A client makes requests (HTTP or TCP) via the ELB using its DNS name. The ELB load balances the traffic among a set of registered Elastic Compute Cloud (EC2) instances or EC2 Container Service (ECS) containers. 

There isn’t a separate service registry. Instead, EC2 instances and ECS containers are registered with the ELB itself.

HTTP servers and load balancers such as NGINX Plus and NGINX can also be used as server-side discovery load balancers. 

For example, this blog post describes using Consul Template to dynamically reconfigure NGINX reverse proxying. Consul Template is a tool that periodically regenerates arbitrary configuration files from configuration data stored in the Consul service registry. 

It runs an arbitrary shell command whenever the files change. In the example described by the blog post, Consul Template generates an nginx.conf file, which configures the reverse proxying, and then runs a command that tells NGINX to reload the configuration. 

A more sophisticated implementation could dynamically reconfigure NGINX Plus using either its HTTP API or DNS.
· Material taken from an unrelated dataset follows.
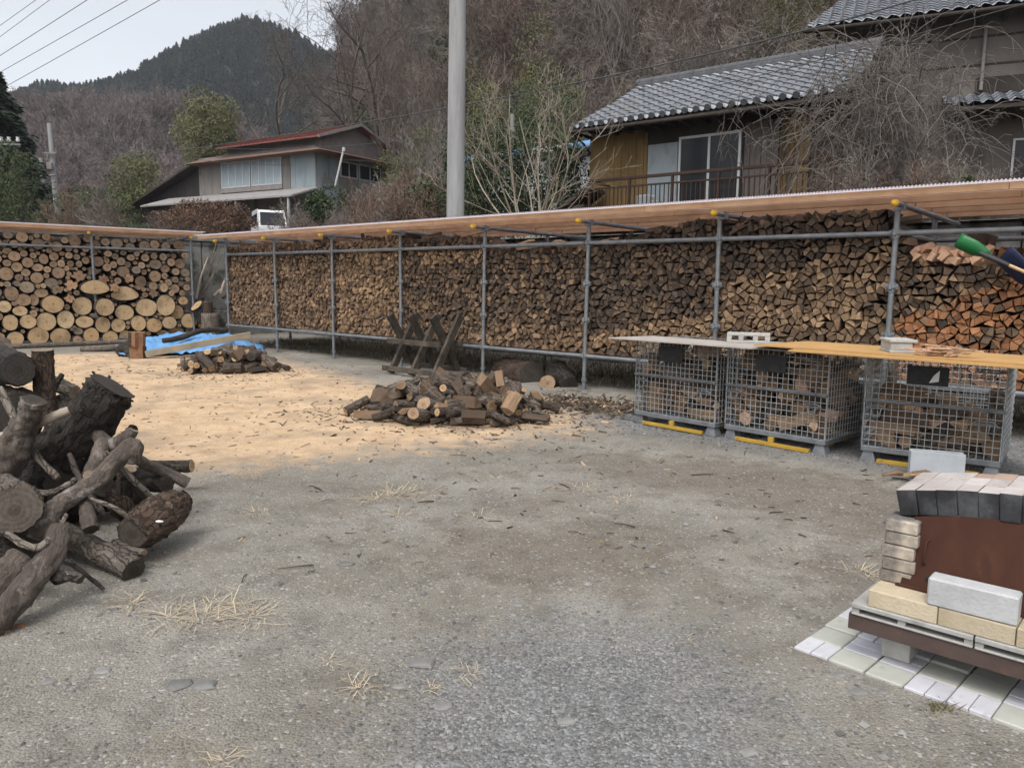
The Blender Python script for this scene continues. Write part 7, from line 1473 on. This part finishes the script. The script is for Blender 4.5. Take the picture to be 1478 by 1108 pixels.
pts, sc_ = [], []
for _ in range(190):
    Y = rr.uniform(55, 112); px = rr.choice([rr.uniform(320, 420), rr.uniform(430, 1500), rr.uniform(640, 1150)]); x = (px-739)/1100*Y; pts.append((x, Y, terrain(x, Y)-.2)); sc_.append(rr.uniform(.4, .95))
scatter('evergreen_scatter_woods', 'scattered dark evergreens among the leafless woods on the slope', 'woods', pts, sc_, K3)
# far brown ridge
K4 = template([joined(*bare_tree(400+k, 9.5, 3, .14, .75, 2, (7, 6, 6), sides=(4, 3, 3, 3), wig=.2, up=.3, minr=.03, clear=.15), M['twig_ridge'], M['twig_ridge']) for k in range(4)])
pts, sc_ = [], []
while len(pts) < 1500:
    x = rr.uniform(-190, -22); Y = rr.uniform(105, 205)
    if terrain(x, Y) < 8 or x/Y > -.2: continue
    pts.append((x, Y, terrain(x, Y)-.3)); sc_.append(rr.uniform(.65, 1.15))
scatter('ridge_woods', 'purplish brown leafless woods on the middle ridge', 'woods', pts, sc_, K4)
def coni(seed): return conifer(seed, 9, 3.3, 460, 1.1)
K5 = template([joined(*coni(500+k), M['leaf_far'], M['leaf_far']) for k in range(4)])
pts, sc_ = [], []
while len(pts) < 15000:
    x = rr.uniform(-410, 150); Y = rr.uniform(292, 470); z = mountain(x, Y)
    if z < 3: continue
    pts.append((x, Y, z-.5)); sc_.append(rr.uniform(.45, .8))
scatter('mountain_forest', 'dark conifer forest clothing the far mountain', 'forest', pts, sc_, K5)
pts, sc_ = [], []
for px, py in [(rr.uniform(48, 104), 0) for _ in range(26)]+[(rr.uniform(205, 235), 0) for _ in range(5)]+[(rr.uniform(90, 420), 1) for _ in range(40)]:
    Y = rr.uniform(172, 186) if py == 0 else rr.uniform(100, 150); x = (px-739)/1100*Y; pts.append((x, Y, terrain(x, Y)-.4)); sc_.append(rr.uniform(.65, 1.0) if py == 0 else rr.uniform(.35, .7))
scatter('ridge_conifers', 'dark conifers standing along the middle ridge', 'woods', pts, sc_, K5)
# ------------------------------------------------------------------ litter on the yard
rr = random.Random(123)
def inside(poly, x, y): return sdf(poly, x, y) > 0
mb = MB(); OCT = [(0, 1, 4), (1, 2, 4), (2, 3, 4), (3, 0, 4), (1, 0, 5), (2, 1, 5), (3, 2, 5), (0, 3, 5)]
def pebble(mbx, x, y, s):
    z = gz(x, y); v_ = [V((rr.uniform(.7, 1.2)*a, rr.uniform(.7, 1.2)*b_, rr.uniform(.35, .8)*c_))*s for a, b_, c_ in ((1, 0, 0), (0, 1, 0), (-1, 0, 0), (0, -1, 0), (.2, .1, 1), (0, 0, -1))]; q = Matrix.Rotation(rr.uniform(0, 6.3), 3, 'Z')
    mbx.add([V((x, y, z+.15*s))+q@p for p in v_], OCT)
for _ in range(9000):
    Y = 1.75+rr.random()**1.7*6.5; x = rr.uniform(-.78, .78)*Y
    if inside(SAW, x, Y) and rr.random() < .93: continue
    pebble(mb, x, Y, rr.choice((.003, .004, .004, .006, .009))*rr.uniform(.7, 1.3))
for k, poly in enumerate(GRAV):
    n = 0; xs_ = [p[0] for p in poly]; ys_ = [p[1] for p in poly]
    while n < (11000 if k == 0 else 12000):
        x, y = rr.uniform(min(xs_)-.2, max(xs_)+.2), rr.uniform(min(ys_)-.2, max(ys_)+.2); d_ = sdf(poly, x, y)
        n += 1
        if d_ > -.2+.35*rr.random(): pebble(mb, x, y, (.0055 if k else .009)*rr.uniform(.6, 1.5))
for _ in range(420):
    Y = 1.9+rr.random()**1.4*6; x = rr.uniform(-.75, .75)*Y
    if not inside(SAW, x, Y): pebble(mb, x, Y, rr.choice((.009, .011, .014, .02))*rr.uniform(.7, 1.2))
tag(mb.build('gravel', M['pebbles']), 'grey and bluish gravel scattered over the yard', 'gravel', kind='stuff')
def chip(mbx, x, y, z, l_, w_, t_, tilt=.3):
    q = Matrix.Rotation(rr.uniform(0, 6.3), 3, 'Z') @ Matrix.Rotation(rr.gauss(0, tilt), 3, 'X') @ Matrix.Rotation(rr.gauss(0, tilt), 3, 'Y'); k = rr.uniform(.5, 1)
    c = [(-l_, -w_, 0), (l_, -w_*k, 0), (l_*.9, w_*k, 0), (-l_*.95, w_, 0)]; mbx.hexa([V((x, y, z))+q@V(p) for p in c]+[V((x, y, z))+q@V((p[0], p[1], t_)) for p in c])
mc_, md_ = MB(), MB()
for _ in range(5200):
    u = rr.random()
    if u < .5:
        x, y = rr.uniform(-10, 1), rr.uniform(5, 14.5)
        if sdf(SAW, x, y) < -.15+.3*rr.random(): continue
        s = .4+.6*rr.random()**2; dk = rr.random() < .45
    elif u < .78:
        a, r_ = rr.uniform(0, 6.3), abs(rr.gauss(0, .75)); x, y = -.55+cos(a)*r_*1.5, 7.9+sin(a)*r_*1.0; s = .5+.9*rr.random()**2; dk = rr.random() < .6
    elif u < .88:
        a, r_ = rr.uniform(0, 6.3), abs(rr.gauss(0, .7)); x, y = -4.3+cos(a)*r_*1.3, 11.6+sin(a)*r_; s = .5+.8*rr.random(); dk = rr.random() < .6
    else:
        x, y = rr.uniform(-1.5, 3.2), rr.uniform(3.6, 8.6); s = .3+.7*rr.random()**2; dk = rr.random() < .5
    chip(md_ if dk else mc_, x, y, gz(x, y)+.002, .028*s*rr.uniform(.4, 1.8), .009*s*rr.uniform(.4, 1.5), .004*s)
for _ in range(900):                            # the bark apron spilling from the heap towards the cages
    t = rr.random(); x, y = .35+1.1*t+rr.gauss(0, .16), 9.0-.6*t+rr.gauss(0, .34); chip(md_ if rr.random() < .7 else mc_, x, y, gz(x, y)+abs(rr.gauss(0, .02)), .035*rr.uniform(.4, 1.6), .013*rr.uniform(.4, 1.5), .005)
for cx_, cy_, rx_, ry_, h_, yw in ((-.62, 7.98, 1.0, .62, .22, -.245), (-4.35, 11.75, .72, .5, .24, -.2)):
    for _ in range(1500):
        a, r_ = rr.uniform(0, 6.3), math.sqrt(rr.random()); u, v_ = cos(a)*r_*rx_, sin(a)*r_*ry_; x, y = cx_+u*cos(yw)-v_*sin(yw), cy_+u*sin(yw)+v_*cos(yw); z = h_*(1-r_*r_)*.9
        chip(md_ if rr.random() < .65 else mc_, x, y, gz(x, y)+z, .05*rr.uniform(.4, 1.6), .018*rr.uniform(.4, 1.5), .008, .7)
tag(mc_.build('wood_chip_litter', M['chips']), 'pale wood chips and splinters littering the sawdust and dirt', 'wood chips', kind='stuff')
tag(md_.build('bark_litter', M['chips_dark']), 'dark bark scraps littering the ground round the firewood heaps', 'bark scraps', kind='stuff')
mb = MB()
for _ in range(150):
    if rr.random() < .75: x, y = rr.uniform(-8, 1), rr.uniform(5.4, 13)
    else: x, y = rr.uniform(-1.6, 2.2), rr.uniform(3.0, 6.5)
    a = rr.uniform(0, 6.3); l_ = rr.choice((.04, .06, .09, .16))*rr.uniform(.7, 1.2); z = gz(x, y)+.006; d = V((cos(a), sin(a), 0)); mb.tube([V((x, y, z)), V((x, y, z+.006))+d*l_*.5+V((rr.gauss(0, .01), rr.gauss(0, .01), 0)), V((x, y, z))+d*l_], [.003*rr.uniform(.5, 1.7)]*2+[.002], 5)
tag(mb.build('twig_litter', M['chips_dark']), 'thin dark twigs lying about on the sawdust and dirt', 'twigs', kind='stuff')
def straw(px, py, n, R_, label, group='dry grass tufts on the dirt'):
    c = gp(px, py); mb = MB()
    for _ in range(int(n*.75)):
        a = rr.uniform(0, 6.3); r_ = R_*rr.random()*.45; o = V((c.x+cos(a)*r_, c.y+sin(a)*r_, 0)); o.z = gz(o.x, o.y)+.003; th = a+rr.gauss(0, .8); d = V((cos(th), sin(th), 0)); l_ = R_*rr.uniform(.3, .95); h = l_*abs(rr.gauss(0, .12)); s = V((-d.y, d.x, 0))*.0016*rr.uniform(.6, 1.4); k = V((rr.gauss(0, .1), rr.gauss(0, .1), 0))*l_
        P = [o, o+d*l_*.5+k+V((0, 0, h)), o+d*l_+V((0, 0, h*.6))]
        mb.add([P[0]-s, P[0]+s, P[1]+s*.8, P[1]-s*.8, P[2]+V((0, 0, .001))], [(0, 1, 2, 3), (3, 2, 4)])
    o = mb.build('grass_tuft', M['straw'], origin=c); tag(o, label, 'grass tuft', group)
for px, py, n, R_ in ((190, 872, 45, .16), (245, 890, 60, .22), (290, 893, 70, .20), (360, 890, 60, .20), (350, 872, 45, .18), (300, 875, 40, .18), (370, 740, 45, .17), (520, 992, 34, .11), (475, 955, 16, .08), (622, 995, 18, .07), (677, 972, 30, .10), (560, 716, 45, .25), (620, 712, 40, .22), (540, 720, 45, .2), (575, 712, 60, .25), (840, 705, 40, .2), (1245, 825, 34, .16), (1262, 832, 30, .14), (322, 1098, 26, .09), (990, 925, 12, .08), (690, 745, 20, .15), (575, 745, 22, .14), (900, 720, 26, .15), (720, 690, 30, .2)):
    straw(px, py, n, R_, 'bleached dry grass tuft pressed flat on the grey dirt'); 
for k in range(5):
    c = gp(600, 700); 
mb = MB()
for _ in range(90):
    c = gp(1358+rr.gauss(0, 12), 1022+rr.gauss(0, 5)); d = V((rr.gauss(0, 1), rr.gauss(0, 1), rr.uniform(.5, 1.6))).normalized()*rr.uniform(.015, .04); s = d.orthogonal().normalized()*.003; mb.add([c-s, c+s, c+d], [(0, 1, 2)])
tag(mb.build('grass_tuft', M['leaf_weed'], origin=gp(1358, 1022)), 'small green weed tuft at the foot of the paving tiles', 'grass tuft')
for px, py, s, a, lb in ((500, 815, .04, .2, 'flat pale stone alone in the middle of the dirt'), (746, 874, .03, 0, 'small dark stone alone on the grey dirt'), (818, 1040, .03, .3, 'round yellowish stone on the bluish gravel'), (610, 960, .05, -.1, 'flat dark slate stone by the dry tufts'), (1212, 972, .025, .4, 'whitish flat stone beside the paving corner'),
        (150, 970, .03, .2, 'pale flat stone half buried below the straw'), (257, 990, .045, .15, 'long grey slate flush in the dirt'), (297, 990, .045, .1, 'second long grey slate beside the first one'), (1275, 998, .02, .2, 'grey flat stone along the paving edge'), (575, 992, .02, 0, 'little white stone near the tufts'), (640, 1020, .03, .5, 'bluish stone at the edge of the gravel'), (1240, 1000, .035, .2, 'small brown stone before the paving'),
        (315, 962, .012, 0, 'tiny white stone on the purplish dirt'), (1080, 1085, .03, .5, 'grey stone near the bottom of the picture'), (70, 985, .025, .3, 'small pale stone below the lone small log'), (905, 905, .022, .2, 'brown chip-like stone on the dirt before the oven')):
    mb = MB(); c = gp(px, py); r2 = random.Random(px); n = 8
    for z_, k in ((-.3, .9), (.12, 1.0), (.3, .8), (.34, .4)):
        for j in range(n): th = 2*pi*j/n; q = s*k*(1+.55*mnoise.noise(V((cos(th)*1.5+px, sin(th)*1.5, z_)))); mb.v.append((cos(th)*q*1.1, sin(th)*q*.75, z_*s*.8))
    mb.f = [tuple(range(3*n, 4*n))]+[(i*n+j, i*n+(j+1) % n, (i+1)*n+(j+1) % n, (i+1)*n+j) for i in range(3) for j in range(n)]; mb.m = [0]*len(mb.f); mb.sm = [False]*len(mb.f)
    o = mb.build('stone', M['stone']); o.location = (c.x, c.y, gz(c.x, c.y)); o.rotation_euler = (0, 0, a); tag(o, lb, 'stone')
# weeds and grass on the strip behind and under the long rack
mb = MB()
for _ in range(15000):
    a = rr.uniform(-.3, 15); b_ = 1.2+abs(rr.gauss(0, 1.0)) if rr.random() < .85 else rr.uniform(.4, 1.4)
    if b_ > 2.9: continue
    p = RF(a, b_, 0); h = rr.uniform(.03, .2)*(.5+.8*abs(nz((a, b_, 0), 1.2))); d = V((rr.gauss(0, .35), rr.gauss(0, .35), 1)).normalized(); s = V((rr.gauss(0, 1), rr.gauss(0, 1), 0)).normalized()*.008
    p.z = 0; mb.add([p-s, p+s, p+d*h], [(0, 1, 2)])
tag(mb.build('weeds', M['leaf_weed']), 'green and straw coloured weeds growing under and behind the long rack', 'weeds', kind='stuff')
# ------------------------------------------------------------------ the damp air that greys the far slopes
mb = MB(); mb.box((-450, -45, -2.5), (450, 560, 230))
hm = bpy.data.materials.new('air'); hm.use_nodes = True; hm.node_tree.nodes.clear()
hv = hm.node_tree.nodes.new('ShaderNodeVolumePrincipled'); hv.inputs['Color'].default_value = (.86, .92, 1, 1); hv.inputs['Density'].default_value = .00030; hv.inputs['Anisotropy'].default_value = .2
ho = hm.node_tree.nodes.new('ShaderNodeOutputMaterial'); hm.node_tree.links.new(hv.outputs[0], ho.inputs['Volume'])
tag(mb.build('haze', hm), kind='stuff')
Some deployment environments such as Kubernetes and Marathon run a proxy on each host in the cluster. The proxy plays the role of a server‑side discovery load balancer. In order to make a request to a service, a client routes the request via the proxy using the host’s IP address and the service’s assigned port. 

The proxy then transparently forwards the request to an available service instance running somewhere in the cluster.

The server‑side discovery pattern has several benefits and drawbacks. One great benefit of this pattern is that details of the discovery are abstracted away from the client. Clients simply make requests to the load balancer. 

This eliminates the need to implement discovery logic for each programming language and framework used by your service clients. Also, as mentioned above, some deployment environments provide this functionality for free. 

This pattern also has some drawbacks, however. Unless the load balancer is provided by the deployment environment, it is yet another highly available system component that you need to set up and manage.